The dynamic form of these strips, their freezing of the thunderous and violent, appealed to the Futurists, and, later and predictably, to Francis Bacon. Even more so to the former did the zoopraxographic photographs of Muybridge's French rival, Etienne-Jules Marey, these blurring a complete sequence of movements – a pole vaulter clearing the bar, say – into a single, sweeping image. Pictures still couldn't capture movement, of course, but Muybridge and Marey did at least provide conventions for suggesting what they might look like if they did.

Thus a show called On the Move at the Estorick Collection, curated by the neurologist (and opera director, etc) Jonathan Miller. Eric and Salome Estorick collected Italian Futurist art, their collection being housed in a pleasant Georgian house in north London. Various of its works fit Miller's bill, notably Balla's oddball The Hand of the Violinist – a sequence of furiously fiddling fingers blurred, à la Marey, into a single image and framed in what looks like a dinner jacket. Less Disney-ish and thus more successful is Bertelli's Continuous Profile (Head of Mussolini), its unending form showing Il Duce as all-seeing and ceaselessly energetic.

At least as extraordinary is a small bronze by Marey, actually the zoopraxographic model of the flight of a seagull but inadvertently lovely even so. Alongside all these are the instruments Marey used in his research, notably a camera rifle which calls to mind Roland Barthes's remarks on the ambiguous verb "to shoot". And other rooms bring Miller's story up to date by focussing on the modern interest in depicting motion motionlessly, from Jonathan Shaw's shot of a triple-jumper mid-jump to the sequentially flailing fists of Billy Whizz.

This is fascinating stuff, although more needs to be made of its central cognitive drama. As Miller points out, the perception psychologist, Sigmund Exner, found that the eye actually registers the gaps between frames in the apparently seamless story of, say, Steamboat Willie.

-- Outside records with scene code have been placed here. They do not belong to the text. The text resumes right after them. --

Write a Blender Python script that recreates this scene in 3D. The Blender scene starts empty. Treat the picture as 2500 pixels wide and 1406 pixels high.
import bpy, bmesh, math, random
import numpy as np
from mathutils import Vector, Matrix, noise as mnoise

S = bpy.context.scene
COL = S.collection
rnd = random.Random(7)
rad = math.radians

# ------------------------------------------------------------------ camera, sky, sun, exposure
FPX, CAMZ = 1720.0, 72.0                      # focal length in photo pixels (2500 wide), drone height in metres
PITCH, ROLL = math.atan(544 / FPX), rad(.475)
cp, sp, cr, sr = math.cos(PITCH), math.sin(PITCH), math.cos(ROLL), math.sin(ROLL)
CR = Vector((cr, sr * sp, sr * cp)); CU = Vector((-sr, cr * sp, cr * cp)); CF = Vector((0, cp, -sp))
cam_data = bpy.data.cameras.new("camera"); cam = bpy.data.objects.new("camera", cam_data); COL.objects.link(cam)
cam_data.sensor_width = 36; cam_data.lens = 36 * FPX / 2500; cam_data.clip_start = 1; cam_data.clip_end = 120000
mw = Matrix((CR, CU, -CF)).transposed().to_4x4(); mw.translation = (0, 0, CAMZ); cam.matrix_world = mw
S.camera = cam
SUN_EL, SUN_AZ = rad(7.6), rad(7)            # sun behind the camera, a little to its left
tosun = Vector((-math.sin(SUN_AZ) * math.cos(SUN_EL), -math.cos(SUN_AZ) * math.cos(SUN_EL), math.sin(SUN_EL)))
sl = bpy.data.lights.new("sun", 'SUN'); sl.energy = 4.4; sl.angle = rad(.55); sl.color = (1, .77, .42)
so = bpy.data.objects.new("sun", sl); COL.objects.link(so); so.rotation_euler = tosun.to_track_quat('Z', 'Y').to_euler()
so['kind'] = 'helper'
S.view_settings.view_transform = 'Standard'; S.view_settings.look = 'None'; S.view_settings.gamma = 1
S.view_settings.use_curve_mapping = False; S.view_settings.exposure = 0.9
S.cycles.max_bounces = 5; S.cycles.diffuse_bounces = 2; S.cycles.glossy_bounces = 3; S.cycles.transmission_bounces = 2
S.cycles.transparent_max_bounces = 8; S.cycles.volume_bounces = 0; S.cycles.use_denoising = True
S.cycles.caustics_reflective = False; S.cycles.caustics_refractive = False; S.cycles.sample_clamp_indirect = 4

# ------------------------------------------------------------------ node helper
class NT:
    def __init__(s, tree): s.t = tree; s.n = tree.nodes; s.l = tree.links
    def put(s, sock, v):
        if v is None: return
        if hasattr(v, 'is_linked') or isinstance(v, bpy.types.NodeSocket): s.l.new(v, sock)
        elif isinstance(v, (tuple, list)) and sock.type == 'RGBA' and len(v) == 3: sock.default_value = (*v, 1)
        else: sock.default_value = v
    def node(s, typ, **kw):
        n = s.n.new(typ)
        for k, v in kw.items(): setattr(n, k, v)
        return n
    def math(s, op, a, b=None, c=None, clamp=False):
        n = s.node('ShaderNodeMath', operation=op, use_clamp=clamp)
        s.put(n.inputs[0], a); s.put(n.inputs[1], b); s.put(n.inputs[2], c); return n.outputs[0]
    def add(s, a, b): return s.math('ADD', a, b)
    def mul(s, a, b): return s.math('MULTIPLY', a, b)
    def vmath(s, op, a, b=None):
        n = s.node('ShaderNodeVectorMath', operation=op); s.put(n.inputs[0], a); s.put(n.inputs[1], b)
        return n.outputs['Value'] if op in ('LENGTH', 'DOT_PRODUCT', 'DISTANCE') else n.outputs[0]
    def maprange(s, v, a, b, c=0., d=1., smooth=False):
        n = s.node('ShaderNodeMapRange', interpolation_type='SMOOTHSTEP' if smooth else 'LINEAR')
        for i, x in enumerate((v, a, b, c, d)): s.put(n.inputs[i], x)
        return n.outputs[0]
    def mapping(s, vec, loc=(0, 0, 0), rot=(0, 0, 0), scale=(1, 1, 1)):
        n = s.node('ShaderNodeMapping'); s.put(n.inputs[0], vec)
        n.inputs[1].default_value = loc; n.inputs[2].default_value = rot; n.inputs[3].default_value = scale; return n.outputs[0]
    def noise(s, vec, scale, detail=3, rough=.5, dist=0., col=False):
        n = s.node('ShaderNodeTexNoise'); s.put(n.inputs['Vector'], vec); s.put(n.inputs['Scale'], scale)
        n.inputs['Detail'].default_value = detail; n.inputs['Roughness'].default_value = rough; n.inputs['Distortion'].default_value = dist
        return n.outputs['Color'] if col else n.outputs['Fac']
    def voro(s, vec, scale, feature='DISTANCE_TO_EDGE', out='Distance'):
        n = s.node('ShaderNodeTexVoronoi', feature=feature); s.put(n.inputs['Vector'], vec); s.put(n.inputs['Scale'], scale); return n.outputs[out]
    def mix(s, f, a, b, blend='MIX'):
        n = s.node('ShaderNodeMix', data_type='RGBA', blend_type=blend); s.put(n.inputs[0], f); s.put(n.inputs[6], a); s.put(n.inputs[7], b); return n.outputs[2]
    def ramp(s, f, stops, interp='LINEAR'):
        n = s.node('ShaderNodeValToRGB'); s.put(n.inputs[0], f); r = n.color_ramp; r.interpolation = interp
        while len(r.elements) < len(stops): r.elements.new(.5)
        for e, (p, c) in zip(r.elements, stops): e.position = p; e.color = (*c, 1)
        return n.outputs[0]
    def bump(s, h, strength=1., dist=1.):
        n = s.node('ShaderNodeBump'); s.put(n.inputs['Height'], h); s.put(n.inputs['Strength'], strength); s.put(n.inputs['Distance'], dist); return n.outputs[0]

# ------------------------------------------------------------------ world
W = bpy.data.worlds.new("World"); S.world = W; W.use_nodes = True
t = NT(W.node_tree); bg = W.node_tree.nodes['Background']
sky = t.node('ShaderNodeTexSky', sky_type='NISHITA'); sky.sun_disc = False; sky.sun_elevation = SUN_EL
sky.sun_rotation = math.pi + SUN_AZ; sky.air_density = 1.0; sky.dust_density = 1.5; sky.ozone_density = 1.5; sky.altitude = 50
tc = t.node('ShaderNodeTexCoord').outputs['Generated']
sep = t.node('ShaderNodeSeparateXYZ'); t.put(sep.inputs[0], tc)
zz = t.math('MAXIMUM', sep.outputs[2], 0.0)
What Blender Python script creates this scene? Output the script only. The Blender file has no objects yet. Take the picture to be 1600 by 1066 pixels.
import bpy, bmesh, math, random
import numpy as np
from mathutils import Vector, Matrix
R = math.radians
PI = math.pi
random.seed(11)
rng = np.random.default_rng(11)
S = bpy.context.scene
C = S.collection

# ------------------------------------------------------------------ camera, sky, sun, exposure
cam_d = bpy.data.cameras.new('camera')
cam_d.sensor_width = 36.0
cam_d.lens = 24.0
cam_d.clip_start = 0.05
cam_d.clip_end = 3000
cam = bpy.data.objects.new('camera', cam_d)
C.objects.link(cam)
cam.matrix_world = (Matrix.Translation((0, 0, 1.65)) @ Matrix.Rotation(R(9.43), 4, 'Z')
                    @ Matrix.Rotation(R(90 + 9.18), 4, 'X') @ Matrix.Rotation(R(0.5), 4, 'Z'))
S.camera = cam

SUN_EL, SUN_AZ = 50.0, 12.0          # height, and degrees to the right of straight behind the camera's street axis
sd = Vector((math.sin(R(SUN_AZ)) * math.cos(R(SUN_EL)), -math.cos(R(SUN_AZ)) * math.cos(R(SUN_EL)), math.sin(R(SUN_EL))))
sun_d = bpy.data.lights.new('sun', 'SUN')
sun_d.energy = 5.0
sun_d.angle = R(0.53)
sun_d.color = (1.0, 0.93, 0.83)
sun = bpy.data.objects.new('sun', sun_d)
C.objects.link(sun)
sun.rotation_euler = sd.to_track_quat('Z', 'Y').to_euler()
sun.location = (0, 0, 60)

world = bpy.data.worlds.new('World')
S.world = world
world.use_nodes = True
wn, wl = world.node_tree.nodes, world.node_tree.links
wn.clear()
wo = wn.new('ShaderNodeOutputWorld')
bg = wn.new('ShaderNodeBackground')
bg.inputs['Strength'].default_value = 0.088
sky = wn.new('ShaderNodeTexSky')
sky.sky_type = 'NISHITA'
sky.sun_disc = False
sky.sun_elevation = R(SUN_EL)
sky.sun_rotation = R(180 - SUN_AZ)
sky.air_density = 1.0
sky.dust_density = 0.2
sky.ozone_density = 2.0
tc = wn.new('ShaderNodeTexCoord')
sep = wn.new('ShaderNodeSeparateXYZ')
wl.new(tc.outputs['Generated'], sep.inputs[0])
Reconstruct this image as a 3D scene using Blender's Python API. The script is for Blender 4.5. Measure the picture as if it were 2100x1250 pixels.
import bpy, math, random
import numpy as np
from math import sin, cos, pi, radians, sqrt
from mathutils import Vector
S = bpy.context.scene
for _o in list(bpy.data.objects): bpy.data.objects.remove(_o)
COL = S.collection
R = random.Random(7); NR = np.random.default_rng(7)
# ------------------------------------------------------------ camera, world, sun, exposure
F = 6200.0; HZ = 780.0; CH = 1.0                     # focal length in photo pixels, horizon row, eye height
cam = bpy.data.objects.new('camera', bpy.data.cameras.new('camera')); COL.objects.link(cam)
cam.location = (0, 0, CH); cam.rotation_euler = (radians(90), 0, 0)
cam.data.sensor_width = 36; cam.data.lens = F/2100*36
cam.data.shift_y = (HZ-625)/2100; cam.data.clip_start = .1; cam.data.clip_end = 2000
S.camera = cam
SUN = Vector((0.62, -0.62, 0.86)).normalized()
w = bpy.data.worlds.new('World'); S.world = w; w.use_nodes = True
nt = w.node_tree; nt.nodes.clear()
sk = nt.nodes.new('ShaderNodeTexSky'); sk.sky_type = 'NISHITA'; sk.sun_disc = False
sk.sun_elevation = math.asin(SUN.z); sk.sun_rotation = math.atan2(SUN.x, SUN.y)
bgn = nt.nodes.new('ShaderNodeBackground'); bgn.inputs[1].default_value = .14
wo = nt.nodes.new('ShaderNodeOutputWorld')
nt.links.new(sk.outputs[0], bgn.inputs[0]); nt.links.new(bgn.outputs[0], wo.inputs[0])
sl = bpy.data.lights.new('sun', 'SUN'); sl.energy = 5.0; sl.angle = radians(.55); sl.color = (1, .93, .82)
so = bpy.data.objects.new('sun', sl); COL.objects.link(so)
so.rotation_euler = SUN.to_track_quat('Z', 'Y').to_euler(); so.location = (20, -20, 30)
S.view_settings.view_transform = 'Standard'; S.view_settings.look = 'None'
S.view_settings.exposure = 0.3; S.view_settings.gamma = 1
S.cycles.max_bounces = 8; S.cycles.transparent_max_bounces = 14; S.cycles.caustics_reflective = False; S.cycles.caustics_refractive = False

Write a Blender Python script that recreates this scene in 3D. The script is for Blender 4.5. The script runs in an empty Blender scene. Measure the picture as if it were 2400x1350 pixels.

It is the brain that fills in the narrative, preferring its stories complete. This knowledge raises all kinds of questions about how and what we see, but also about what art is and what it is for.

The 18th-century German polymath Gotthold Lessing, the Jonathan Miller of his day, noted that the point of art is that it is not nature but an imitation of nature – that pictures and sculptures, being unable to move, must find a moment that represents all movement. Thus the Greek obsession with contrapposto, a static pose that suggests the imminence of motion. Balla, in setting out to make painting that looked mobile, was on a hiding to nowhere: art is not, and cannot be, complete, must not tell the whole story. Trying to do so will make us titter, whether we are watching cartoons on the box or standing in Carpaccio's Venice scuola.